#### Available data
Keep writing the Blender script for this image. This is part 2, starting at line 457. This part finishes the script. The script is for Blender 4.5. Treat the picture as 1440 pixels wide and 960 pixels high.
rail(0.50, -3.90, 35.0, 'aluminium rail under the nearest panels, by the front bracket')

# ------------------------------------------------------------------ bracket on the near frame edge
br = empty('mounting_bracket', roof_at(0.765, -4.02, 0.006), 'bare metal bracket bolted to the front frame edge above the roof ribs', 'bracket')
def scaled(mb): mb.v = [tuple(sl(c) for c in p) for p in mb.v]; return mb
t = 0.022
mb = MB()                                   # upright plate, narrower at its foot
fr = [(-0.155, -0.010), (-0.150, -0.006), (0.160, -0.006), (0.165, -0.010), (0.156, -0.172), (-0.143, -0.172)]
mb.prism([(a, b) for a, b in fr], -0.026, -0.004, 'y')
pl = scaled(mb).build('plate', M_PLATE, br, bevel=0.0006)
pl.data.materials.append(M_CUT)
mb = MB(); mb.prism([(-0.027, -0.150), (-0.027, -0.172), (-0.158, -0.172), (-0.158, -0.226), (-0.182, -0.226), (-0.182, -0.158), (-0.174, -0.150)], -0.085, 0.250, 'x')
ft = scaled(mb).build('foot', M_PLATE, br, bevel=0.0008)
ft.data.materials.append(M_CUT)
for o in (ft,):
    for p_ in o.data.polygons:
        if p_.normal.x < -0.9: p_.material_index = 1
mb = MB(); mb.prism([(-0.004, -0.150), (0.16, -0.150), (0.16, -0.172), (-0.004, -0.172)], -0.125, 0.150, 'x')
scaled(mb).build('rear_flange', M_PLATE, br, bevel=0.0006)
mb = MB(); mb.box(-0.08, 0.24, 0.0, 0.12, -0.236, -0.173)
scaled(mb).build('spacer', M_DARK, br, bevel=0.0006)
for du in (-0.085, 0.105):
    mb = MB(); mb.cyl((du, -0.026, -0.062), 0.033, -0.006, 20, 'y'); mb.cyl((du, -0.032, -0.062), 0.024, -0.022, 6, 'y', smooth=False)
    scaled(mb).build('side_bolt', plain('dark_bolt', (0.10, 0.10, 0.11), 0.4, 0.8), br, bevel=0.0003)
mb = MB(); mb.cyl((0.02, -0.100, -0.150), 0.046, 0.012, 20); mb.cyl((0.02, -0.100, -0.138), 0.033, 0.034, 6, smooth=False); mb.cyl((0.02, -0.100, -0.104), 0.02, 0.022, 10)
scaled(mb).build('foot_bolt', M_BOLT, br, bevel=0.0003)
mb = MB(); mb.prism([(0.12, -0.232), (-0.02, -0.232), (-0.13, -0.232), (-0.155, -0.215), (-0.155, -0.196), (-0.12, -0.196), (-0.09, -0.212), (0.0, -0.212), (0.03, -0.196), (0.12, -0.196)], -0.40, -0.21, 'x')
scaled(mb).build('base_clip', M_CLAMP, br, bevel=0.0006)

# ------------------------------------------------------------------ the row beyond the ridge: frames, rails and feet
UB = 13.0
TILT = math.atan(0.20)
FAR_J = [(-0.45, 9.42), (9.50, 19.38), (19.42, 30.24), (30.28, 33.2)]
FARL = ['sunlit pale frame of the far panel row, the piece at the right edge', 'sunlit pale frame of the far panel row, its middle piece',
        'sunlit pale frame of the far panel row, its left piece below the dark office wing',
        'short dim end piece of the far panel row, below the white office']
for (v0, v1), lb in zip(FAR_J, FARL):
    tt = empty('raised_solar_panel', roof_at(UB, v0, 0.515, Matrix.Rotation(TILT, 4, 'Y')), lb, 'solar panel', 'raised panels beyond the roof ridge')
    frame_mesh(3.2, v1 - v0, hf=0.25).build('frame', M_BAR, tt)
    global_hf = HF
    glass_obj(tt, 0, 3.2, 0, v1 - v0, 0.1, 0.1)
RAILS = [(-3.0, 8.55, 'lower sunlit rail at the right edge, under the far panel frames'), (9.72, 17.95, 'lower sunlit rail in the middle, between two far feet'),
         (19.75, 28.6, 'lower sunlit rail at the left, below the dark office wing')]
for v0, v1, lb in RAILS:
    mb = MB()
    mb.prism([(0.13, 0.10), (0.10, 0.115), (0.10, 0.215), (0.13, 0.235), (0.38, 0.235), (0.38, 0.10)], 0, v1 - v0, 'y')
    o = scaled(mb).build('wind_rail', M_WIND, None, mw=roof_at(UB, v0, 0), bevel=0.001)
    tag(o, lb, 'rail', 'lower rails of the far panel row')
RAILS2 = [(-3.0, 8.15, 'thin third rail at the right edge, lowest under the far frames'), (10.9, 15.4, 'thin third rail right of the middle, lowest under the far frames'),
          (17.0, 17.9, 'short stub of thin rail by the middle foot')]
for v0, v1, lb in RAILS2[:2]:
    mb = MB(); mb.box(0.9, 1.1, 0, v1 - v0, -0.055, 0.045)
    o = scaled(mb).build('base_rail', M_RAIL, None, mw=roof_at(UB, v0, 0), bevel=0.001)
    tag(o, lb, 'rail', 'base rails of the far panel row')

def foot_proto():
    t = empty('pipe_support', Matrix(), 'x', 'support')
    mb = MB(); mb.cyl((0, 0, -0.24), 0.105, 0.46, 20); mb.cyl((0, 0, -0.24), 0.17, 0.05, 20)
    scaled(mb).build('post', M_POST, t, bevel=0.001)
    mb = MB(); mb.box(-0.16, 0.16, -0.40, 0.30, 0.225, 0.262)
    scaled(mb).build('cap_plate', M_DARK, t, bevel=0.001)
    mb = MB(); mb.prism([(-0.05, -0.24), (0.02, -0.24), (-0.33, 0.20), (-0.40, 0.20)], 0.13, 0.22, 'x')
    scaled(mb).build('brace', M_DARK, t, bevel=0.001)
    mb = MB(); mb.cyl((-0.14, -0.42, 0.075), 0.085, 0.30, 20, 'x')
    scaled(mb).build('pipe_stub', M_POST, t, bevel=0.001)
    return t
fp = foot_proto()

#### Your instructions
Write the material out again word for word.

#### Written response
Keep writing the Blender script for this image. This is part 2, starting at line 457. This part finishes the script. The script is for Blender 4.5. Treat the picture as 1440 pixels wide and 960 pixels high.
rail(0.50, -3.90, 35.0, 'aluminium rail under the nearest panels, by the front bracket')

# ------------------------------------------------------------------ bracket on the near frame edge
br = empty('mounting_bracket', roof_at(0.765, -4.02, 0.006), 'bare metal bracket bolted to the front frame edge above the roof ribs', 'bracket')
def scaled(mb): mb.v = [tuple(sl(c) for c in p) for p in mb.v]; return mb
t = 0.022
mb = MB()                                   # upright plate, narrower at its foot
fr = [(-0.155, -0.010), (-0.150, -0.006), (0.160, -0.006), (0.165, -0.010), (0.156, -0.172), (-0.143, -0.172)]
mb.prism([(a, b) for a, b in fr], -0.026, -0.004, 'y')
pl = scaled(mb).build('plate', M_PLATE, br, bevel=0.0006)
pl.data.materials.append(M_CUT)
mb = MB(); mb.prism([(-0.027, -0.150), (-0.027, -0.172), (-0.158, -0.172), (-0.158, -0.226), (-0.182, -0.226), (-0.182, -0.158), (-0.174, -0.150)], -0.085, 0.250, 'x')
ft = scaled(mb).build('foot', M_PLATE, br, bevel=0.0008)
ft.data.materials.append(M_CUT)
for o in (ft,):
    for p_ in o.data.polygons:
        if p_.normal.x < -0.9: p_.material_index = 1
mb = MB(); mb.prism([(-0.004, -0.150), (0.16, -0.150), (0.16, -0.172), (-0.004, -0.172)], -0.125, 0.150, 'x')
scaled(mb).build('rear_flange', M_PLATE, br, bevel=0.0006)
mb = MB(); mb.box(-0.08, 0.24, 0.0, 0.12, -0.236, -0.173)
scaled(mb).build('spacer', M_DARK, br, bevel=0.0006)
for du in (-0.085, 0.105):
    mb = MB(); mb.cyl((du, -0.026, -0.062), 0.033, -0.006, 20, 'y'); mb.cyl((du, -0.032, -0.062), 0.024, -0.022, 6, 'y', smooth=False)
    scaled(mb).build('side_bolt', plain('dark_bolt', (0.10, 0.10, 0.11), 0.4, 0.8), br, bevel=0.0003)
mb = MB(); mb.cyl((0.02, -0.100, -0.150), 0.046, 0.012, 20); mb.cyl((0.02, -0.100, -0.138), 0.033, 0.034, 6, smooth=False); mb.cyl((0.02, -0.100, -0.104), 0.02, 0.022, 10)
scaled(mb).build('foot_bolt', M_BOLT, br, bevel=0.0003)
mb = MB(); mb.prism([(0.12, -0.232), (-0.02, -0.232), (-0.13, -0.232), (-0.155, -0.215), (-0.155, -0.196), (-0.12, -0.196), (-0.09, -0.212), (0.0, -0.212), (0.03, -0.196), (0.12, -0.196)], -0.40, -0.21, 'x')
scaled(mb).build('base_clip', M_CLAMP, br, bevel=0.0006)

# ------------------------------------------------------------------ the row beyond the ridge: frames, rails and feet
UB = 13.0
TILT = math.atan(0.20)
FAR_J = [(-0.45, 9.42), (9.50, 19.38), (19.42, 30.24), (30.28, 33.2)]
FARL = ['sunlit pale frame of the far panel row, the piece at the right edge', 'sunlit pale frame of the far panel row, its middle piece',
        'sunlit pale frame of the far panel row, its left piece below the dark office wing',
        'short dim end piece of the far panel row, below the white office']
for (v0, v1), lb in zip(FAR_J, FARL):
    tt = empty('raised_solar_panel', roof_at(UB, v0, 0.515, Matrix.Rotation(TILT, 4, 'Y')), lb, 'solar panel', 'raised panels beyond the roof ridge')
    frame_mesh(3.2, v1 - v0, hf=0.25).build('frame', M_BAR, tt)
    global_hf = HF
    glass_obj(tt, 0, 3.2, 0, v1 - v0, 0.1, 0.1)
RAILS = [(-3.0, 8.55, 'lower sunlit rail at the right edge, under the far panel frames'), (9.72, 17.95, 'lower sunlit rail in the middle, between two far feet'),
         (19.75, 28.6, 'lower sunlit rail at the left, below the dark office wing')]
for v0, v1, lb in RAILS:
    mb = MB()
    mb.prism([(0.13, 0.10), (0.10, 0.115), (0.10, 0.215), (0.13, 0.235), (0.38, 0.235), (0.38, 0.10)], 0, v1 - v0, 'y')
    o = scaled(mb).build('wind_rail', M_WIND, None, mw=roof_at(UB, v0, 0), bevel=0.001)
    tag(o, lb, 'rail', 'lower rails of the far panel row')
RAILS2 = [(-3.0, 8.15, 'thin third rail at the right edge, lowest under the far frames'), (10.9, 15.4, 'thin third rail right of the middle, lowest under the far frames'),
          (17.0, 17.9, 'short stub of thin rail by the middle foot')]
for v0, v1, lb in RAILS2[:2]:
    mb = MB(); mb.box(0.9, 1.1, 0, v1 - v0, -0.055, 0.045)
    o = scaled(mb).build('base_rail', M_RAIL, None, mw=roof_at(UB, v0, 0), bevel=0.001)
    tag(o, lb, 'rail', 'base rails of the far panel row')

def foot_proto():
    t = empty('pipe_support', Matrix(), 'x', 'support')
    mb = MB(); mb.cyl((0, 0, -0.24), 0.105, 0.46, 20); mb.cyl((0, 0, -0.24), 0.17, 0.05, 20)
    scaled(mb).build('post', M_POST, t, bevel=0.001)
    mb = MB(); mb.box(-0.16, 0.16, -0.40, 0.30, 0.225, 0.262)
    scaled(mb).build('cap_plate', M_DARK, t, bevel=0.001)
    mb = MB(); mb.prism([(-0.05, -0.24), (0.02, -0.24), (-0.33, 0.20), (-0.40, 0.20)], 0.13, 0.22, 'x')
    scaled(mb).build('brace', M_DARK, t, bevel=0.001)
    mb = MB(); mb.cyl((-0.14, -0.42, 0.075), 0.085, 0.30, 20, 'x')
    scaled(mb).build('pipe_stub', M_POST, t, bevel=0.001)
    return t
fp = foot_proto()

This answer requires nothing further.